Copy each line of the data below with the word "picture".

— Start —

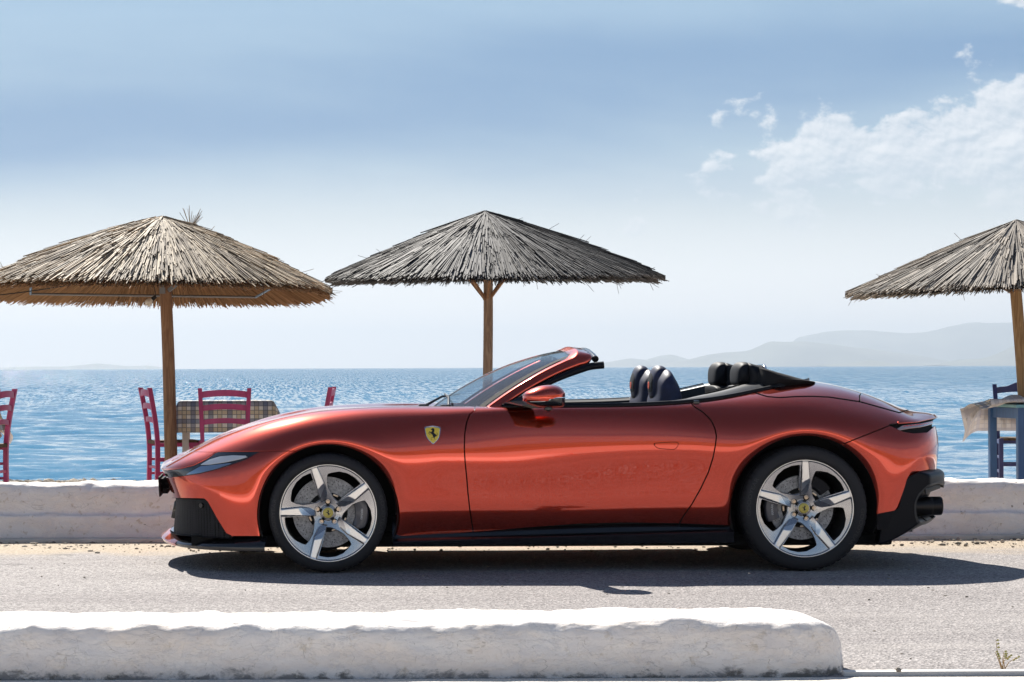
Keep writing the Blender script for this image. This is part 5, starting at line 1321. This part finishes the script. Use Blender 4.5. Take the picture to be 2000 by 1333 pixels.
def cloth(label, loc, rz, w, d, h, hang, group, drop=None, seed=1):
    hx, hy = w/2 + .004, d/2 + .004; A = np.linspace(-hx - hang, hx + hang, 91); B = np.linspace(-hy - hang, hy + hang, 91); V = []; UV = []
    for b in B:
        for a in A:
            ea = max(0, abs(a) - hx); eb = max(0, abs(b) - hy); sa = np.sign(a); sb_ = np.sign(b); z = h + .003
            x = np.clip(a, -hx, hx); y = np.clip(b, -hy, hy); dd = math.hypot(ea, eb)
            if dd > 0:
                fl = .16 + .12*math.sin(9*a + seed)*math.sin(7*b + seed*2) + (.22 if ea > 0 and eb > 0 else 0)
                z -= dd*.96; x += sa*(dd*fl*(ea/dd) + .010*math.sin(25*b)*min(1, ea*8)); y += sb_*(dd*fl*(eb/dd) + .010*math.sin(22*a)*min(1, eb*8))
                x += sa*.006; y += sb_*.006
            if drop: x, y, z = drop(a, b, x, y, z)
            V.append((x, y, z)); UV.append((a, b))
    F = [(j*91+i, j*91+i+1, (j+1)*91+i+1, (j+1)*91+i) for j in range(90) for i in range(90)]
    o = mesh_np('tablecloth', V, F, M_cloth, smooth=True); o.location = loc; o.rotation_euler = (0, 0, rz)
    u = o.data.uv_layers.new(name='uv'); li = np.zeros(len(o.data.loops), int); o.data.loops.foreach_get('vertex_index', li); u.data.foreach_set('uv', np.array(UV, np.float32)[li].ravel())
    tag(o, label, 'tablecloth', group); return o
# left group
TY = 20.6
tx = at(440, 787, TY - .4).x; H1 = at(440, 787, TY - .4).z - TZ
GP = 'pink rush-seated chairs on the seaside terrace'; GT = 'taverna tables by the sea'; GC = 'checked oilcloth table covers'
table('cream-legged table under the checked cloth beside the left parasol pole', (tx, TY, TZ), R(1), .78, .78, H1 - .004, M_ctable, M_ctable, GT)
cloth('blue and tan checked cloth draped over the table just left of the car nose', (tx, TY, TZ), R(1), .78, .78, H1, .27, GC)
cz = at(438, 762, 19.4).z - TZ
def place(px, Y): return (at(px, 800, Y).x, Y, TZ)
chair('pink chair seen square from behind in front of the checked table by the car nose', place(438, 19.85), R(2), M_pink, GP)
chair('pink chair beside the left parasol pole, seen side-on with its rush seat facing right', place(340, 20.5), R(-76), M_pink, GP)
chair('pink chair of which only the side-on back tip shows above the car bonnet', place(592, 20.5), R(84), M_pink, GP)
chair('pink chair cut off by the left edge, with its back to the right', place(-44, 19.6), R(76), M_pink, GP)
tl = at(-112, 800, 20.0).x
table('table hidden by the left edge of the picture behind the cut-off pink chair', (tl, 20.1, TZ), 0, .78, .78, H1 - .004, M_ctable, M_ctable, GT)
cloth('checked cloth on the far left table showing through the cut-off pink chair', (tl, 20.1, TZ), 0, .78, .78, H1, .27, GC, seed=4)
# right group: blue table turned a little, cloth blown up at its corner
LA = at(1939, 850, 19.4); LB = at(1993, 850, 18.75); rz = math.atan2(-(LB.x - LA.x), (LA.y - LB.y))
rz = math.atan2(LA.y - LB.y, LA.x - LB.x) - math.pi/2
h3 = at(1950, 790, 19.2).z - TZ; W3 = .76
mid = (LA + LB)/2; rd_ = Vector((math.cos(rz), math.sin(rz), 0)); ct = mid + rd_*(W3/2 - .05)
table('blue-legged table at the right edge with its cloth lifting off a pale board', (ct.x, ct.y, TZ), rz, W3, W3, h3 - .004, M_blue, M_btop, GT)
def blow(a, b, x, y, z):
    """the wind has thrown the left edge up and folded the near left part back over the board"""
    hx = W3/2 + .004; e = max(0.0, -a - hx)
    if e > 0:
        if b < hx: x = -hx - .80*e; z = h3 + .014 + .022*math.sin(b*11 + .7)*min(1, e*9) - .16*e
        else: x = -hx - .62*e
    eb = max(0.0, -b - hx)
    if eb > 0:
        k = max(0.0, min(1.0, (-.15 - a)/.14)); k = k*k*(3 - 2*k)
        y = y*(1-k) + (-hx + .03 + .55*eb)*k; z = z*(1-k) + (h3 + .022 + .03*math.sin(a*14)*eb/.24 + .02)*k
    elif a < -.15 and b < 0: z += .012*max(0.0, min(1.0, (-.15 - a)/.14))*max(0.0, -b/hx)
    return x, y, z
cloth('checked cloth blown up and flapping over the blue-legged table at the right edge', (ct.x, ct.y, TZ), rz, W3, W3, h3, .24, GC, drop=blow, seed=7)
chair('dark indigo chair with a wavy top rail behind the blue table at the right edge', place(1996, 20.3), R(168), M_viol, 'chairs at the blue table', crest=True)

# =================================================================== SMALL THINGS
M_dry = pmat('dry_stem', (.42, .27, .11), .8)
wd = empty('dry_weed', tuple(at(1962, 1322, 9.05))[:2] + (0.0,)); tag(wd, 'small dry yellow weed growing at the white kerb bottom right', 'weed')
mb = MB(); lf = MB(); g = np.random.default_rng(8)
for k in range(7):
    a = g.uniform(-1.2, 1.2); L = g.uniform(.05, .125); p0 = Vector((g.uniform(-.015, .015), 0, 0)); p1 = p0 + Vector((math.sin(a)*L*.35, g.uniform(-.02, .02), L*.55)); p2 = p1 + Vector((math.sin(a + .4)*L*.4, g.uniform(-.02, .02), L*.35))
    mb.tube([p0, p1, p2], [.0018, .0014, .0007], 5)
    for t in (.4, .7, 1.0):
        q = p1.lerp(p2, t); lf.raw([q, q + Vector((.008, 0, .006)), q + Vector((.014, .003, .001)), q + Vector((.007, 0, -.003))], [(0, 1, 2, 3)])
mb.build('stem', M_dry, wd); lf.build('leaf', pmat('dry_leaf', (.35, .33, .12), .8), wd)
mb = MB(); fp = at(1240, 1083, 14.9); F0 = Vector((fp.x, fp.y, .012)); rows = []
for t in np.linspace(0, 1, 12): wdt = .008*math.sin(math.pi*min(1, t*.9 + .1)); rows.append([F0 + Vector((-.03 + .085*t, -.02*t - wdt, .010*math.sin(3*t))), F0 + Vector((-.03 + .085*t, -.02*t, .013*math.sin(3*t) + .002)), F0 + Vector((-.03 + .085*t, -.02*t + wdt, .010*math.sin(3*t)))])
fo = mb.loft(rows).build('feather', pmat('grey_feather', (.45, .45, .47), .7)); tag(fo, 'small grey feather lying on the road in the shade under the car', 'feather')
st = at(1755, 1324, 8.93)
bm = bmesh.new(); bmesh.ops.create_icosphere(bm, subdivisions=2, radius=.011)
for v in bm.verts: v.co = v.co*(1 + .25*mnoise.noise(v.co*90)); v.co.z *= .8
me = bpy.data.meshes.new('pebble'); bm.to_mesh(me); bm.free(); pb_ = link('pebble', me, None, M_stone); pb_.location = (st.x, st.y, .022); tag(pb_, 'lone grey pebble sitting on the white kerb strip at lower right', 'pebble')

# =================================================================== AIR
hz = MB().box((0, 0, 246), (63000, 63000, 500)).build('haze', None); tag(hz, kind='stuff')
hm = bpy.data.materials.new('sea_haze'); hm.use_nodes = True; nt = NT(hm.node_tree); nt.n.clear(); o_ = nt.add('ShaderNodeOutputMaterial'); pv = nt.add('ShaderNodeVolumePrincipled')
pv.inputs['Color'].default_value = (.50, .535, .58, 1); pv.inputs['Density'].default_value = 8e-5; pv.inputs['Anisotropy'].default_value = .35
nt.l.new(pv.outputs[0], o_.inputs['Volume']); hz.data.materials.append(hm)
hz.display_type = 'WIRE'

— End —

Exercise response:
Keep writing the Blender script for this image. This is part 5, starting at line 1321. This part finishes the script. Use Blender 4.5. Take the picture to be 2000 by 1333 pixels.
table('table hidden by the left edge of the picture behind the cut-off pink chair', (tl, 20.1, TZ), 0, .78, .78, H1 - .004, M_ctable, M_ctable, GT)